Description
Au poète symboliste belge Albert Mockel (1866-1945), auteur de Stéphane Mallarmé, un héros (1899).
Paris 9 février 1889.
En réponse à la première partie de l’article de Mockel sur Mallarmé dans la revue liégeoise Caprice Revue (n° 60, janvier 1889). [Voir n° 56]
« Mon cher Monsieur Mockel
Le mot à suivre placé au bas de votre si pénétrante étude, m’a fait attendre un peu, pour vous répondre, non, vous remercier : écrire à côté de mes travaux, j’y ai renoncé, le temps ! mais, si l’on se rencontrait une heure seulement, qu’il y aurait à causer. Vous avez mis le doigt singulièrement sur ce point que tout ou le peu que j’ai livré est chose de transition. Le reste, ce qu’il faut faire, à quoi je m’obstine, dussé-je y laisser l’âme, est à des siècles d’ici... Vous avez, dans la Wallonie, très joliment rhabillée, une fin de soleil humaine et chimérique, si neuve ». Il ajoute ses amitiés pour M. Siville (Maurice Siville, directeur de Caprice Revue).
Valvins, Fontainebleau ; 28 Septembre 1891. En réponse à l’envoi de Chantefable un peu naïve (Liège, Presses de la Wallonie, 1891).

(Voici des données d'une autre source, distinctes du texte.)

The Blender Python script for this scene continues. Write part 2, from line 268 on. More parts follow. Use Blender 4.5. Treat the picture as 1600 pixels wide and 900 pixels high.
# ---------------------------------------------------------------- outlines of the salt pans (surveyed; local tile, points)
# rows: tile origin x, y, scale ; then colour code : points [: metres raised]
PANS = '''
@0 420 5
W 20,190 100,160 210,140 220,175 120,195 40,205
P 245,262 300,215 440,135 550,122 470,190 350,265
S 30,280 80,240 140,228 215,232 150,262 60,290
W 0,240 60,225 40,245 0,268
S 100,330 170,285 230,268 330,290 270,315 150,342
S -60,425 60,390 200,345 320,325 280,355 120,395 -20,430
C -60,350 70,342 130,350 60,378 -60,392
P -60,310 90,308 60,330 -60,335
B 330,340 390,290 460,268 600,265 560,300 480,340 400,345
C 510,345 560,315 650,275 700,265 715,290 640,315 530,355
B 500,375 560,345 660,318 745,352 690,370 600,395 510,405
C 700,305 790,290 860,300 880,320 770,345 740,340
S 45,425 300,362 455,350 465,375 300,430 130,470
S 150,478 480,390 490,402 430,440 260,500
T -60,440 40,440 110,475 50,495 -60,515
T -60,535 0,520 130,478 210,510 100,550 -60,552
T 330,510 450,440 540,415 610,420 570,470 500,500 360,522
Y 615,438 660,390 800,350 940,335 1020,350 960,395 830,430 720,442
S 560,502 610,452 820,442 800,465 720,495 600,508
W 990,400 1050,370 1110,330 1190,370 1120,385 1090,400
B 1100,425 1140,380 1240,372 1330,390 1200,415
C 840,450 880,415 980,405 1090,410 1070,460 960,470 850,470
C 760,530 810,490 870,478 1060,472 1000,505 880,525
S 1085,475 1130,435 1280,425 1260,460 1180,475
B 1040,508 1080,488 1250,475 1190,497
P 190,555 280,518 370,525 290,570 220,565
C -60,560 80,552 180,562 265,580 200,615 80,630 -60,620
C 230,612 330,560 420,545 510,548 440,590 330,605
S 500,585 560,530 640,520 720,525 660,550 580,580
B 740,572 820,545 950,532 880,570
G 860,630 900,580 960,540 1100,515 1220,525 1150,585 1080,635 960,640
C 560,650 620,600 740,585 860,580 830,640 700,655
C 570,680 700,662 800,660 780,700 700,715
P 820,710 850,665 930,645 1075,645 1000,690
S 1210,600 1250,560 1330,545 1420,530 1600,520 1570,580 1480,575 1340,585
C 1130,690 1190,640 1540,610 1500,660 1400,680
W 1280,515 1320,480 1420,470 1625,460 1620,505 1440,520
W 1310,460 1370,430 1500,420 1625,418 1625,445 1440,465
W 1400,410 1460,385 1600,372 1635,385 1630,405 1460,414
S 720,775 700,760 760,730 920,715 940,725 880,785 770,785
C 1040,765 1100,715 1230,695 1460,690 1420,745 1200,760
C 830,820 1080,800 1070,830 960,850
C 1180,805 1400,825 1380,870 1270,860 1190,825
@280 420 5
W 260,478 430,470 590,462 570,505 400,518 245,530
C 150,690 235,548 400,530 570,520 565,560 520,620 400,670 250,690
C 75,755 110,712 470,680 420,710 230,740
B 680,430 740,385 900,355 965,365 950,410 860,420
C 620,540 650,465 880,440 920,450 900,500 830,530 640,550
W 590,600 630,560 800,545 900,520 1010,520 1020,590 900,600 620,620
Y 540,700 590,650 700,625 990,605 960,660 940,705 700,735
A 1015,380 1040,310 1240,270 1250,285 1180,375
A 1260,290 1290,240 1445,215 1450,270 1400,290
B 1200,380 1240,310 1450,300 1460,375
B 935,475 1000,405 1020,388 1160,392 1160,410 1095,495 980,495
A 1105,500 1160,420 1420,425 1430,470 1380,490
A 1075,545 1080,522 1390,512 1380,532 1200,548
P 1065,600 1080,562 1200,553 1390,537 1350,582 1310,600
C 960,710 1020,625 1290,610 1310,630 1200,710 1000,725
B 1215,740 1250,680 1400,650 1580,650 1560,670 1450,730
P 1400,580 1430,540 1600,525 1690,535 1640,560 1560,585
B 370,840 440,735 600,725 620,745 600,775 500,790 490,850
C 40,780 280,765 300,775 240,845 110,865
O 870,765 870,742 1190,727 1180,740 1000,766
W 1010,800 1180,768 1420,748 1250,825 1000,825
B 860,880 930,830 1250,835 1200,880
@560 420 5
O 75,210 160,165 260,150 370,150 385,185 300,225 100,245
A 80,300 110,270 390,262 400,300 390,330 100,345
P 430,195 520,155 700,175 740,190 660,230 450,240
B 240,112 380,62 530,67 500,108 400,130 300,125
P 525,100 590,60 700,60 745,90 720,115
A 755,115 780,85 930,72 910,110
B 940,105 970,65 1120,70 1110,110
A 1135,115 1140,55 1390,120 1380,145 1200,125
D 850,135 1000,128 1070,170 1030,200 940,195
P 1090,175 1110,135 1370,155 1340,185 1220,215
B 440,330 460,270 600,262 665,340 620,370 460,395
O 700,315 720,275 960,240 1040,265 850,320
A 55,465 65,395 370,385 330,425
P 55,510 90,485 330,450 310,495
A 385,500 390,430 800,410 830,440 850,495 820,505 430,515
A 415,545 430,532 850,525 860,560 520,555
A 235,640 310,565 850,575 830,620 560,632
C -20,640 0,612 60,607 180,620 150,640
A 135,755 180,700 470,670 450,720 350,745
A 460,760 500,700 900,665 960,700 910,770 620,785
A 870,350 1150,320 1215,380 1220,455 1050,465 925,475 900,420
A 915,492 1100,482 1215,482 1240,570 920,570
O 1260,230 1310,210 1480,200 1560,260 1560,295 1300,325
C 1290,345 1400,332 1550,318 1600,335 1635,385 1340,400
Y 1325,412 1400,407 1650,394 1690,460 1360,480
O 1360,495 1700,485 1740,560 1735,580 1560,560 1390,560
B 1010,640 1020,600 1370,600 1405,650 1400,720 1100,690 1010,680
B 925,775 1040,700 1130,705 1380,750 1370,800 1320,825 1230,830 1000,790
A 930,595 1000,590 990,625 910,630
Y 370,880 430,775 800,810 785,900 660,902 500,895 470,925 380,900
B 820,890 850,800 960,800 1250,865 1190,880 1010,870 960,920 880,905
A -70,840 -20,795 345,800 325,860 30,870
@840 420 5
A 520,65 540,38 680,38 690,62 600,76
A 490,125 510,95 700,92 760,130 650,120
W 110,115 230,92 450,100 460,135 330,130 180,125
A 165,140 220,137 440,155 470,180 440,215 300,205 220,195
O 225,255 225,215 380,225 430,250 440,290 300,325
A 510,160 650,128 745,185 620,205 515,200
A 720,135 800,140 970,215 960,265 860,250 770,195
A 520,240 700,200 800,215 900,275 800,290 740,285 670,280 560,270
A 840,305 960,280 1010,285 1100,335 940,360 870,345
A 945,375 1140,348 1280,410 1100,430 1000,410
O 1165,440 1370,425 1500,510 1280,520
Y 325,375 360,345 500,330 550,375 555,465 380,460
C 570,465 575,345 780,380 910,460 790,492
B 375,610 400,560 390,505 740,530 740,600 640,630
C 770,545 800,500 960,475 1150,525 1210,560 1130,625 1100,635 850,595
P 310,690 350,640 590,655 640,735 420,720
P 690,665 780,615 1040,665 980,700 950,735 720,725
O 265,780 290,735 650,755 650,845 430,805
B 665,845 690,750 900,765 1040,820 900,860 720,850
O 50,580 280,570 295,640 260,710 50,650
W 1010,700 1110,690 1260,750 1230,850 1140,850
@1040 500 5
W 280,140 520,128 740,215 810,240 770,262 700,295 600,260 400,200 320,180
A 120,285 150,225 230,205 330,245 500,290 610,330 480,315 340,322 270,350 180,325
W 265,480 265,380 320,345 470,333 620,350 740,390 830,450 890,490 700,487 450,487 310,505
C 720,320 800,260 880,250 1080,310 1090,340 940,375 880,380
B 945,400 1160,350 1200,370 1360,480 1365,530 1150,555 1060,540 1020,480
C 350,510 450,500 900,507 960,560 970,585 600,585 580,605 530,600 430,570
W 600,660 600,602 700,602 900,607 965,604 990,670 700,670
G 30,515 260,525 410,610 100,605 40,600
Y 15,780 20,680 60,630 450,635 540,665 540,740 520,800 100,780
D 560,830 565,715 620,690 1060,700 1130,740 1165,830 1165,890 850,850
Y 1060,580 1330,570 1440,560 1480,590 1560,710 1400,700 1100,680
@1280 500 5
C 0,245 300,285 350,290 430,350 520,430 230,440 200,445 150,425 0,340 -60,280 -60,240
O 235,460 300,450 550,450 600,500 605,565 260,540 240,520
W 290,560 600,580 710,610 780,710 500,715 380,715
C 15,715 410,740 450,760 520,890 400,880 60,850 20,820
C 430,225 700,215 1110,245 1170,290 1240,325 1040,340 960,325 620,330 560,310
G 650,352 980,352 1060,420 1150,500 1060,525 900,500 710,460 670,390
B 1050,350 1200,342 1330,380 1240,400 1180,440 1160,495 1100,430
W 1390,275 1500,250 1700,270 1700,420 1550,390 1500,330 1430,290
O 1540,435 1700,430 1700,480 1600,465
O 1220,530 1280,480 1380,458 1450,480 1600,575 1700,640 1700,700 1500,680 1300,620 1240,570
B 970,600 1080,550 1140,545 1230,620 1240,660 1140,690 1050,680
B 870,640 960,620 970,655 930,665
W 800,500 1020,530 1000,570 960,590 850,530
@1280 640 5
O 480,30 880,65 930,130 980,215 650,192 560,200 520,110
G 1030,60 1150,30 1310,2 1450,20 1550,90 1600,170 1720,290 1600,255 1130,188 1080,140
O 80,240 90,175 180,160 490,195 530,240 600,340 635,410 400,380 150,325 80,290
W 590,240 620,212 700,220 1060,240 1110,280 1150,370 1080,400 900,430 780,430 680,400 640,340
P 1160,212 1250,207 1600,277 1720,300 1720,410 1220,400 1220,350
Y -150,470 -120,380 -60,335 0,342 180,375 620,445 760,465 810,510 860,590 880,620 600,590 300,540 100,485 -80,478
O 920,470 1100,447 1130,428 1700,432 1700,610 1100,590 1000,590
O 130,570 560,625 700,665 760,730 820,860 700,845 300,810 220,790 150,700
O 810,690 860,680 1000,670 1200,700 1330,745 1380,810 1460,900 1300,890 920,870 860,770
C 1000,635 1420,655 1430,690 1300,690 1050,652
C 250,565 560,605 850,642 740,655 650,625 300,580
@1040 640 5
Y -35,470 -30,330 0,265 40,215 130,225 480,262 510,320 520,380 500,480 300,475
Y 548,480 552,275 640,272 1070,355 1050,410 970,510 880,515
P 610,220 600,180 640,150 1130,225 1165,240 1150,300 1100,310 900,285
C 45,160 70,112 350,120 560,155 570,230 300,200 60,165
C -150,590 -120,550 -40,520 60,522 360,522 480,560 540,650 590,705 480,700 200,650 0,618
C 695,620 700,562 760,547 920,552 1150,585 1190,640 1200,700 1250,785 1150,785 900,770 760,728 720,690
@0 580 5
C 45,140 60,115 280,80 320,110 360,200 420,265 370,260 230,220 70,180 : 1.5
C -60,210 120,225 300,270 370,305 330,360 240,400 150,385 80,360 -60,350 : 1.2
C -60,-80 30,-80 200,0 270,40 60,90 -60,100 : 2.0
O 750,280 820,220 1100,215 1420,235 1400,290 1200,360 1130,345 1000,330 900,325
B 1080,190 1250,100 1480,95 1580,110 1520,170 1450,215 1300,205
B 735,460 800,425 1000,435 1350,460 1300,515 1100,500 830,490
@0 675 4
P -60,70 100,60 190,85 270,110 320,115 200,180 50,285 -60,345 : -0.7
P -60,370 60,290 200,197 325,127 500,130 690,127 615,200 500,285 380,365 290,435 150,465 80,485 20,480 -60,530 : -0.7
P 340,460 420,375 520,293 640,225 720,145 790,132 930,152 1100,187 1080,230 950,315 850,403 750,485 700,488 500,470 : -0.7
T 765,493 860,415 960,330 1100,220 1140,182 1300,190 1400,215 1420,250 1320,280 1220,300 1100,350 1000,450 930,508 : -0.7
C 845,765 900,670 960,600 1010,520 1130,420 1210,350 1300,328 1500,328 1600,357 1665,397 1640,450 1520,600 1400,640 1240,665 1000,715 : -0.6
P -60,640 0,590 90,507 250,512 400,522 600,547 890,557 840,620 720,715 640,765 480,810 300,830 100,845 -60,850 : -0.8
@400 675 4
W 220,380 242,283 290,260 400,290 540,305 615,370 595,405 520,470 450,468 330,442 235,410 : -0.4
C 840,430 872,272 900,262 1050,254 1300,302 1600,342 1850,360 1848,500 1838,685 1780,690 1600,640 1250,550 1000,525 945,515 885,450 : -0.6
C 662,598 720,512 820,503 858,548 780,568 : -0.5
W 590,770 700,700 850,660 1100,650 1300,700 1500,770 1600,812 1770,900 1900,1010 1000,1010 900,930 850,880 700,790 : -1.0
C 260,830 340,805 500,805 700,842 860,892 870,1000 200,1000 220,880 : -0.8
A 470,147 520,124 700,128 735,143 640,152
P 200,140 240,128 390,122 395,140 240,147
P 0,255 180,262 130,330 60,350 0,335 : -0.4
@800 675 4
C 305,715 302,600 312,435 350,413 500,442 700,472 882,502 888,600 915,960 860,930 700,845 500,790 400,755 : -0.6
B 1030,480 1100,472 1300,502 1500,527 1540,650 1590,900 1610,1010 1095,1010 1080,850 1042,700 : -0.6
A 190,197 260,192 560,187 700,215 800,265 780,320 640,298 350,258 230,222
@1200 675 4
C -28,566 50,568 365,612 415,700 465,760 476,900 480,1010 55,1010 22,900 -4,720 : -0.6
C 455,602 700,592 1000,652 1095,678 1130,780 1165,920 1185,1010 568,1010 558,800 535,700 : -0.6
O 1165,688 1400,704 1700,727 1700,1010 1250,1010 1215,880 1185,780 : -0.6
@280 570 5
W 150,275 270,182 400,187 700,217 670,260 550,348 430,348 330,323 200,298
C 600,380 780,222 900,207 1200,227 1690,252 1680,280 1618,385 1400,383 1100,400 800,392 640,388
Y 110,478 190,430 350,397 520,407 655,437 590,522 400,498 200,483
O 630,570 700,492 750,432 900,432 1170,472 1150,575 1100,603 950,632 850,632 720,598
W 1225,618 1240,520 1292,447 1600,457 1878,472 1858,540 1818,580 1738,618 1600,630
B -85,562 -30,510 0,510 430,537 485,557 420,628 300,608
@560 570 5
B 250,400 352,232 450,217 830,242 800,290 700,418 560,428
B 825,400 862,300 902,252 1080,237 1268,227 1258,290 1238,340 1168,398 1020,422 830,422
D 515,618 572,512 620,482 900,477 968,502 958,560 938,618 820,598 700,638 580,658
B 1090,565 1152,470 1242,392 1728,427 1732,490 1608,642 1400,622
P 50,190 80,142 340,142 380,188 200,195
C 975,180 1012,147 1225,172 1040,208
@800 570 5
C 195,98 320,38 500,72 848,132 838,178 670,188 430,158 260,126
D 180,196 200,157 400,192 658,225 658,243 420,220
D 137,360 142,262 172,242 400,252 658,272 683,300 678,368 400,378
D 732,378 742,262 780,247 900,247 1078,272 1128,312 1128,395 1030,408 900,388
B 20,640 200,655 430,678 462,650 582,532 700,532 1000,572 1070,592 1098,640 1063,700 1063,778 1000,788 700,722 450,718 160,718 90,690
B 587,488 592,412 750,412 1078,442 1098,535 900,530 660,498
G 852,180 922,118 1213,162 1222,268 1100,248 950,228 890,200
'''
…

« Je suis tardif, Mockel ; mais Chantefable un peu naïve a fréquenté ma pensée, tout ce temps ; et je voulais me définir l’œuvre, à travers mon enchantement, et cette impression qu’elle culmine dans toute la tentative contemporaine, en tant qu’une des visées atteinte. Oui, vous êtes arrivé à ce point très miraculeux (tel joli mot, dans la Note, d’“orchestre idéal” et “qu’il faut lire des yeux”, je le transpose de la page de musique à vos vers, il éclate pour moi d’évidence !) que votre texte à force de subtilité originelle et d’harmonieuse fusion se prête comme à une disparition de lui-même encore qu’on ne cesse de subir son délice ; et s’évanouit, toujours présent, en une sorte de silence qui est la vraie spiritualité. Peut-être, y a-t-il, et certainement, supériorité sur l’emploi des réels moyens, cuivre, bois, etc. puisque c’en est mentalement la raréfaction ; mais libre, native, géniale et sans grotesque préméditation. Je vous félicite absolument, mon cher ami »…
Paris 28 mars 1897. Mockel a noté en tête au crayon : « à propos de l’album que nous lui avions offert pour le fêter » [le 23 mars, les 23 « Mardistes », à l’initiative de Mockel, avaient offert à Mallarmé un album, où chacun avait écrit une contribution poétique].
« Mockel, cher
laissez très dans le coin l’épigraphe que si gracieusement vous me prenez : votre poème jaillit de lui-même, avec quelle pureté magnifique et retombant et s’élançant encore suivant une seule ligne spirituelle, intacte après plusieurs lectures. Je suis heureux de le posséder, là, selon votre écriture ou plus proche de votre regard qui en compose le cristal, joueusement et précieusement. Alors, je vous presse donc la main, comme j’aime le faire aux rencontres ou, vous le sentez, d’une façon pensive et particulière ; affectueuse aussi, dans ce cas, surtout, que je vous sens pour une grande part et le devine, sans avoir pu le dire devant tant d’amis l’autre jour présents, Mockel, l’initiateur de la démarche inestimable d’amitié qui décida la remise du noble album aux mains de votre Stéphane Mallarmé ».
— Provenance :
Collection du Dr Benoît Dujardin (achetées à la librairie Ronald Davis en décembre 1956) ; publ. Stéphane Mallarmé, Lettres et autographes présentés par B. Dujardin. Préface par Henri Mondor (Empreintes, n° 10-11 ; Bruxelles, L’Écran du monde, 1952, p. 106-107).
— Correspondance (Austin), t. III, p. 287 ; t. IV, p. 310 ; t. IX, p. 112. – Correspondance (Marchal), nos 1063, 1592 et 2899.